It's been especially evident during the current U.S. election that the Internet's become the champion of the politically outrageous, ignorant and scary. In traditional forms of media, voices on the margins are generally excluded from public debate, but the Internet has changed that. It's shed light on disturbing corners of society that normally go unseen by the viewing public.

This video, viewed 1.5 million times on YouTube, taken by a citizen journalist at a John McCain/Sarah Palin rally somewhere in middle America, features people saying things about Obama like "I think he's a one-man terrorist cell" and "He's got the bloodlines."

Here's a similar video, outside a McCain rally in Pennsylvania, by the same guy. It features rally attendees saying such standard fares as "Obama's a Muslim!" and "He's a terrorist!" among others. And then calling the anti-McCain protesters across the street, "Commie faggots!" and "Socialist swine."

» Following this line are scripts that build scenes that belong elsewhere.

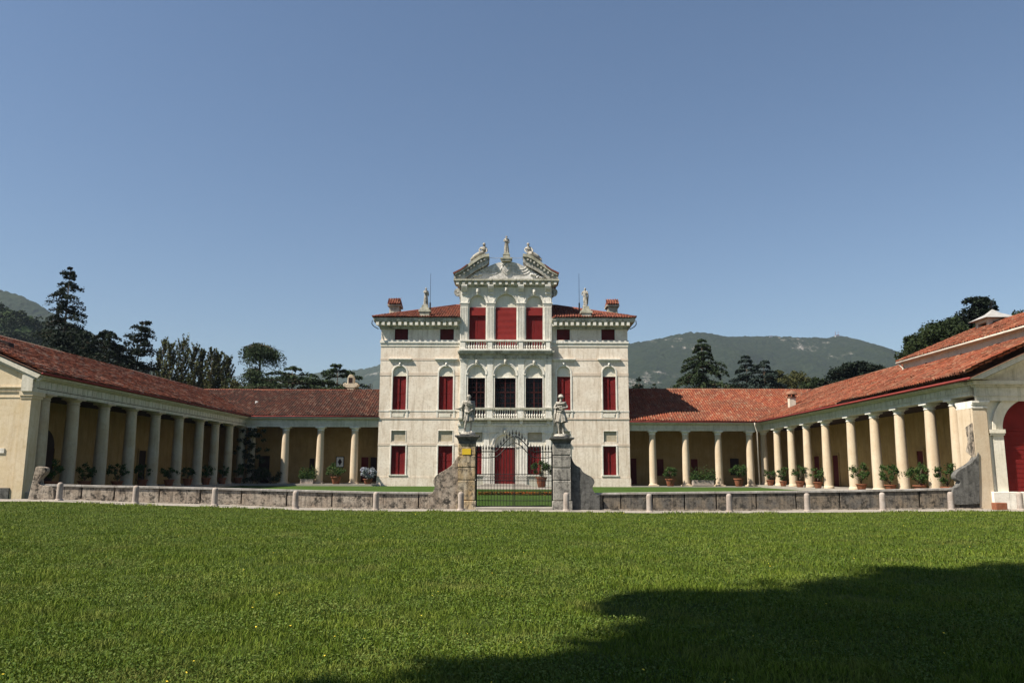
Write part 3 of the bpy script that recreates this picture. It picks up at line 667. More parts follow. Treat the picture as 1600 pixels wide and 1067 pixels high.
# top cornice of the bay
tc = MB()
for (p, za, zb) in ((.16, c1z(336), c1z(329)), (.56, c1z(312), c1z(306)), (.64, c1z(306), c1z(297))):
    tc.box(xcl-p*1.25, xcr+p*1.25, YC-p, YC+2., za, zb)
tc.build('cornice', CORN, V)
td = MB(); td.box(xcl-.3, xcr+.3, YC-.26, YC+1.9, c1z(329), c1z(312))
nn = 17
for k in range(nn):
    t = xcl-.5+(xcr-xcl+1.0-.28)*k/(nn-1); td.box(t, t+.30, YC-.555, YC-.25, c1z(327), c1z(313))
td.build('dentil_course', TRIM, V)
for sg, cc in ((-1, 517), (1, 1086)):   # scroll ears
    X = c1x(cc, 365); m = MB(); m.ring(X, c1z(366), .16, .45, YC+.1, YC+.5, 20, 0, 2*math.pi); m.ball((X, YC+.25, c1z(366)), .2); m.prism([(X-sg*.1, c1z(384)), (X-sg*.65, c1z(384)), (X-sg*.65, c1z(440)), (X-sg*.3, c1z(440))][::sg], YC+.1, YC+.5)
    m.build('scroll', PEDI, V, True, auto=50)
# pediment
tym = [(540,298),(575,280),(620,252),(680,222),(740,198),(778,188),(838,188),(875,198),(930,222),(985,255),(1030,283),(1060,298)]
pt = MB(); pt.prism([(c1x(a, b), c1z(b)) for a, b in tym][::-1], YC-.05, YC+.9); ped = pt.build('pediment', TYMP, V)
def rake(mir):
    f_ = (lambda a: 1606-a) if mir else (lambda a: a)
    up = [(497,262),(540,240),(575,215),(605,192),(640,168),(672,154),(702,150)]
    lo = [(702,192),(684,212),(655,228),(620,247),(590,268),(565,288),(550,298),(497,298)]
    m = MB(); P = [(c1x(f_(a), b), c1z(b)) for a, b in up+lo]; m.prism(P, YC-.42, YC+.9); mk = m
    # upper moulding, standing further out
    m = MB(); lo2 = [(704,164),(674,168),(645,181),(610,205),(580,228),(545,252),(500,276)]
    P = [(c1x(f_(a), b-3), c1z(b-3)) for a, b in up]+[(c1x(f_(a), b), c1z(b)) for a, b in lo2]; m.prism(P, YC-.66, YC+1.0); m.build('moulding', CORN, ped)
    m = mk
    for t in np.linspace(0, 1, 9):
        k = t*5; i = min(int(k), 4); q = k-i; a0, b0 = lo2[i+1]; a1, b1 = lo2[min(i+2, 6)]; a = a0+(a1-a0)*q; b = b0+(b1-b0)*q
        X, Z = c1x(f_(a), b+14), c1z(b+14); m.box(X-.10, X+.10, YC-.60, YC-.40, Z-.08, Z+.16)
    m.build('raking_cornice', PEDI, ped)
    m = MB(); tp = [(489,266),(535,244),(575,215)]; lo3 = [(575,222),(538,252),(492,275)]
    P = [(c1x(f_(a), b-6), c1z(b-6)) for a, b in tp]+[(c1x(f_(a), b-6), c1z(b-6)) for a, b in lo3]; m.prism(P, YC-.72, YC+9); m.build('verge_tiles', T_VIL, ped)
rake(False); rake(True)
# roof behind the pediment (gabled, running back)
m = MB(); P = [(c1x(500,292), c1z(292)), (c1x(803,185), c1z(200)), (c1x(1106,292), c1z(292))]; m.prism(P, YC+.9, YC+9.5); m.build('bay_roof', T_VIL, V)
m = MB(); m.box(xcl, xcr, YC+.9, YC+9.3, zcor, c1z(297)); m.build('bay_rear', STUCCOW, V)
# festoons and shield on the tympanum
m = MB()
for sg in (-1, 1):
    cxx = c1x(803+sg*92, 205); zz = c1z(212)
    for R in (.40, .70, 1.0): m.tube([(cxx+R*1.25*math.cos(a), YC-.05, zz+R*math.sin(a)-.02) for a in np.linspace(math.pi*1.04, math.pi*1.96, 14)], .05, 6)
    for q in range(9):
        m.ball((c1x(803+sg*(150+q*9), 270), YC-.08, c1z(262+q*3+random.uniform(-5, 5))), .16, 8)
    m.tube([(c1x(803+sg*160, 240), YC-.05, c1z(240)), (c1x(803+sg*160, 292), YC-.05, c1z(292))], .05)
m.build('festoons', TYMP, ped, True)
m = MB(); cxx = c1x(805, 230)
P = [(cxx-.42, c1z(205)), (cxx-.5, c1z(225)), (cxx-.36, c1z(250)), (cxx, c1z(268)), (cxx+.36, c1z(250)), (cxx+.5, c1z(225)), (cxx+.42, c1z(205)), (cxx, c1z(198))]
m.prism(P[::-1], YC-.2, YC+.1); P2 = [(cxx+(a-cxx)*.68, c1z(230)+(b-c1z(230))*.68) for a, b in P]; m.prism(P2[::-1], YC-.27, YC-.2)
m.ball((cxx, YC-.22, c1z(212)), .2, 10); m.tube([(cxx-.5, YC-.25, c1z(212)), (cxx-.3, YC-.3, c1z(200)), (cxx, YC-.3, c1z(206)), (cxx+.3, YC-.3, c1z(200)), (cxx+.5, YC-.25, c1z(212))], .07)
m.build('crest', TYMP, ped, bevel=.03)
m = MB(); cxx = c1x(805, 180)
for w_, a, b in ((.60,190,178),(.76,178,170),(.40,170,152),(.46,152,148),(.34,148,138)): m.box(cxx-w_/1.15, cxx+w_/1.15, YC-.35-w_*.4, YC+.5, c1z(a), c1z(b))
m.build('statue_pedestal', CORN, ped)
# roof pedestals for the two side statues
for a, zz in ((319, 0), (1280, 6)):
    m = MB(); Yp = YF-.35; X = x1(a, 480, Yp)
    for w_, p, q in ((.62,528,488),(.78,488,476),(.55,476,462),(.38,462,446)): w_ *= .85; m.box(X-w_, X+w_, Yp-.35*w_/.6, Yp+.35*w_/.6+.3, z1_(p+zz, Yp), z1_(q+zz, Yp))
    m.build('roof_pedestal', CORN, V)
# drain stubs at the eaves
for a, sg in ((38, -1), (1545, 1)):
    m = MB(); X = x1(a, 570); m.tube([(X+sg*.45, YF-.9, z1_(545)), (X+sg*.5, YF-.8, z1_(566)), (X+sg*.3, YF-.5, z1_(578)), (X-sg*.15, YF-.2, z1_(590))], .05, 6); m.build('downpipe', IRON, V, True)
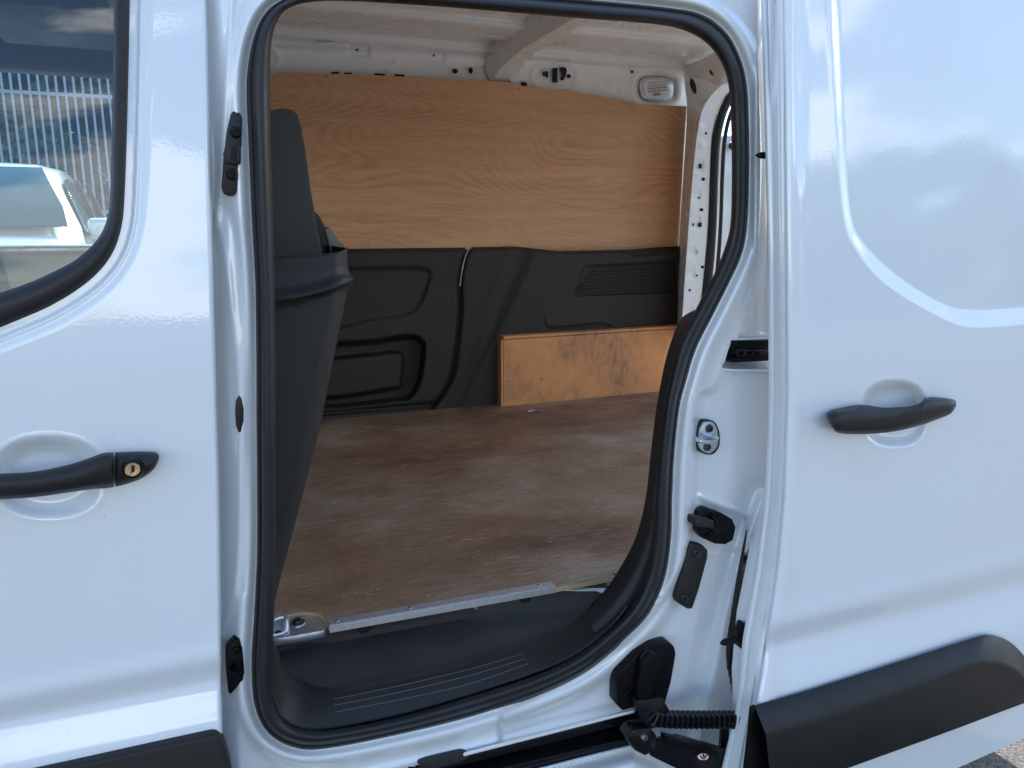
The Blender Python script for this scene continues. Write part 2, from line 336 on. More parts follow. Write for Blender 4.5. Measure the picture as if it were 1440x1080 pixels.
# ---- seal (outer, inner) pairs round the opening, photo pixels
SEAL = [((347, 120), (380, 120)), ((350, 200), (381, 200)), ((354, 300), (384, 300)), ((360, 420), (387, 420)), ((361, 600), (388, 600)), ((362, 760), (388, 760)), ((358, 860), (386, 860)), ((354, 930), (383, 930)), ((358, 990), (385, 985)), ((377, 1030), (400, 1014)), ((414, 1051), (428, 1025)), ((460, 1052), (468, 1025)), ((562, 1032), (555, 1009)), ((666, 1006), (650, 982)), ((763, 973), (750, 950)), ((826, 941), (808, 923)), ((876, 900), (855, 887)), ((913, 861), (889, 850)), ((934, 815), (908, 808)), ((943, 760), (917, 758)), ((945, 700), (920, 698)), ((948, 640), (926, 636)), ((955, 575), (934, 570)), ((964, 538), (942, 530)), ((979, 490), (955, 480)), ((1003, 442), (981, 430)), ((1025, 398), (1003, 388)), ((1042, 360), (1018, 352)), ((1050, 320), (1027, 315)), ((1053, 250), (1029, 250)), ((1053, 180), (1028, 178)), ((1050, 120), (1025, 125)), ((1040, 80), (1016, 92)), ((1020, 45), (996, 63)), ((985, 20), (965, 44)), ((930, 10), (920, 34)), ((825, 0), (818, 26)), ((700, -10), (700, 16)), ((600, -17), (600, 8)), ((500, -20), (500, 2)), ((440, -16), (446, 2)), ((400, -2), (412, 9)), ((372, 20), (393, 24)), ((355, 60), (382, 58))]
so = crom([a for a, b in SEAL], 8, True); si = crom([b for a, b in SEAL], 8, True)
so_l = list(map(tuple, so)) + [tuple(so[0])]
TT = [(-.10, .012), (.0, .006), (.05, -.002), (.10, -.005), (.14, -.002), (.18, -.003), (.25, -.011), (.36, -.019), (.50, -.0235), (.66, -.0235), (.80, -.018), (.91, -.009), (.96, 0), (1.0, .012), (1.0, .05)]
rows = []
for t, y in TT:
    q = so * (1 - t) + si * t; rows.append(np.array([P(a, b, y) for a, b in q]))
grid('door_seal', np.array(rows), M['rubber'], van, closed=True)
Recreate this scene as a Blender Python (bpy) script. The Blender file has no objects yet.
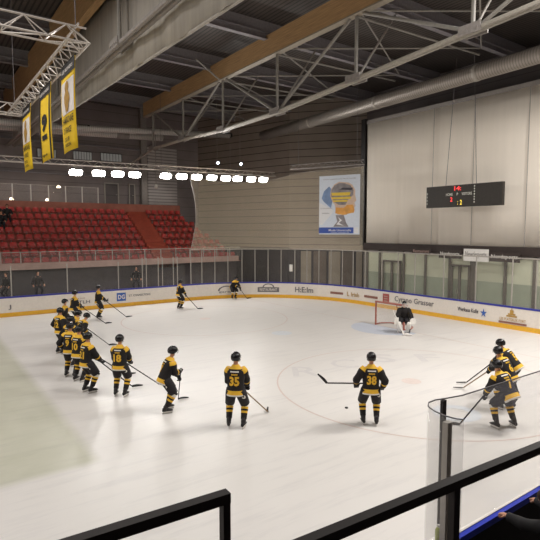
import bpy, bmesh, math, random
from mathutils import Vector as V, Matrix
random.seed(7)
COL = bpy.context.scene.collection
R = math.radians
PI = math.pi

# ------------------------------------------------------------------ materials
def lin(c):
    return tuple(((v/255)/12.92 if v/255 <= .04045 else ((v/255+.055)/1.055)**2.4) for v in c)+(1,)
def nodes(name):
    m = bpy.data.materials.new(name); m.use_nodes = True
    nt = m.node_tree
    return m, nt, nt.nodes['Principled BSDF']
def mat(name, c, rough=.6, metal=0, noise=.12, scale=8, spec=.4, bump=0, stretch=(1,1,1)):
    m, nt, b = nodes(name)
    c = lin(c)
    tc = nt.nodes.new('ShaderNodeTexCoord'); mp = nt.nodes.new('ShaderNodeMapping')
    mp.inputs['Scale'].default_value = stretch
    n = nt.nodes.new('ShaderNodeTexNoise'); n.inputs['Scale'].default_value = scale; n.inputs['Detail'].default_value = 4
    r = nt.nodes.new('ShaderNodeValToRGB')
    r.color_ramp.elements[0].position = .3; r.color_ramp.elements[1].position = .7
    r.color_ramp.elements[0].color = tuple(v*(1-noise) for v in c[:3])+(1,)
    r.color_ramp.elements[1].color = tuple(min(1, v*(1+noise)) for v in c[:3])+(1,)
    nt.links.new(tc.outputs['Object'], mp.inputs[0]); nt.links.new(mp.outputs[0], n.inputs[0])
    nt.links.new(n.outputs['Fac'], r.inputs[0]); nt.links.new(r.outputs[0], b.inputs['Base Color'])
    b.inputs['Roughness'].default_value = rough; b.inputs['Metallic'].default_value = metal
    b.inputs['Specular IOR Level'].default_value = spec
    if bump:
        bp = nt.nodes.new('ShaderNodeBump'); bp.inputs['Strength'].default_value = bump
        nt.links.new(n.outputs['Fac'], bp.inputs['Height']); nt.links.new(bp.outputs[0], b.inputs['Normal'])
    return m
def siding(name, c, c2, period, width, axis='Z', rough=.7, bump=.3, metal=0):
    """flat colour with joint lines repeating along one object axis"""
    m, nt, b = nodes(name)
    tc = nt.nodes.new('ShaderNodeTexCoord'); sp = nt.nodes.new('ShaderNodeSeparateXYZ')
    nt.links.new(tc.outputs['Object'], sp.inputs[0])
    mu = nt.nodes.new('ShaderNodeMath'); mu.operation = 'MULTIPLY'; mu.inputs[1].default_value = 1/period
    fr = nt.nodes.new('ShaderNodeMath'); fr.operation = 'FRACT'
    lt = nt.nodes.new('ShaderNodeMath'); lt.operation = 'LESS_THAN'; lt.inputs[1].default_value = width
    nt.links.new(sp.outputs[axis], mu.inputs[0]); nt.links.new(mu.outputs[0], fr.inputs[0]); nt.links.new(fr.outputs[0], lt.inputs[0])
    n = nt.nodes.new('ShaderNodeTexNoise'); n.inputs['Scale'].default_value = .8; n.inputs['Detail'].default_value = 5
    nt.links.new(tc.outputs['Object'], n.inputs[0])
    mx = nt.nodes.new('ShaderNodeMix'); mx.data_type = 'RGBA'
    mx.inputs['A'].default_value = lin(c); mx.inputs['B'].default_value = lin(c2)
    nt.links.new(lt.outputs[0], mx.inputs['Factor'])
    mm = nt.nodes.new('ShaderNodeMix'); mm.data_type = 'RGBA'; mm.blend_type = 'MULTIPLY'; mm.inputs['Factor'].default_value = .35
    nt.links.new(mx.outputs['Result'], mm.inputs['A']); nt.links.new(n.outputs['Fac'], mm.inputs['B'])
    nt.links.new(mm.outputs['Result'], b.inputs['Base Color'])
    bp = nt.nodes.new('ShaderNodeBump'); bp.inputs['Strength'].default_value = bump; bp.invert = True
    nt.links.new(lt.outputs[0], bp.inputs['Height']); nt.links.new(bp.outputs[0], b.inputs['Normal'])
    b.inputs['Roughness'].default_value = rough; b.inputs['Metallic'].default_value = metal
    return m
def emis(name, c, s):
    m, nt, b = nodes(name)
    b.inputs['Base Color'].default_value = lin(c)
    b.inputs['Emission Color'].default_value = lin(c); b.inputs['Emission Strength'].default_value = s
    return m
def thin(name, c, opacity, rough=.1, glossy=True):
    """thin clear sheet or open mesh: mostly lets light through"""
    m, nt, b = nodes(name)
    out = nt.nodes['Material Output']
    tr = nt.nodes.new('ShaderNodeBsdfTransparent')
    b.inputs['Base Color'].default_value = lin(c); b.inputs['Roughness'].default_value = rough
    if not glossy: b.inputs['Specular IOR Level'].default_value = .05
    mx = nt.nodes.new('ShaderNodeMixShader'); mx.inputs[0].default_value = opacity
    nt.links.new(tr.outputs[0], mx.inputs[1]); nt.links.new(b.outputs[0], mx.inputs[2])
    nt.links.new(mx.outputs[0], out.inputs['Surface'])
    return m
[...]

This kind of raw reporting has forced the mainstream media to explore where these ideas are coming from, and has, in part, lead to mainstream reporters holding the McCain campaign to account. Still, one of the most interesting TV news packages put together on this topic comes from AlJazeera.

The negative public attention and polling results created by such videos is possibly why the McCain camp has started to scale back its personal attacks on Obama (Palin's claim that Obama was "palling around with terrorists" being the most vicious). And McCain spent much of last week trying to put out the flames started by such accusations.

To be fair, there's definitely some ignorance on the Obama side as well. Take this collection of interviews from Obama supporters in Harlem put together by the Howard Stern show. To the question, "are you more for Obama because he thinks the troops should stay in Iraq or because he's pro-life?," one respondent replied: "I think because the troops should stay in Iraq, I'm definitely with him on that." And to the question: "If Obama wins, do you have any problem with Sarah Palin being the vice president?" "No, I think she'll do a good job."

But it's no coincidence that most anti-Obama videos of this kind come from McCain supporters. So it can't be the case, as some on the left might argue, that Republicans don't have a grasp of the issues. Could there be something to Palin's claim that the "liberal media élites" are out of touch with small town America? Palin's supporters apparently think so. With little prompting, they boo the mere mention of the New York Times.

It's a group that, despite having their choice of president in the last two elections, paradoxically seems to feel pushed to the margins by the mainstream media. Perhaps online video -- the champion of the marginal -- will help draw them back into the mainstream. But probably not.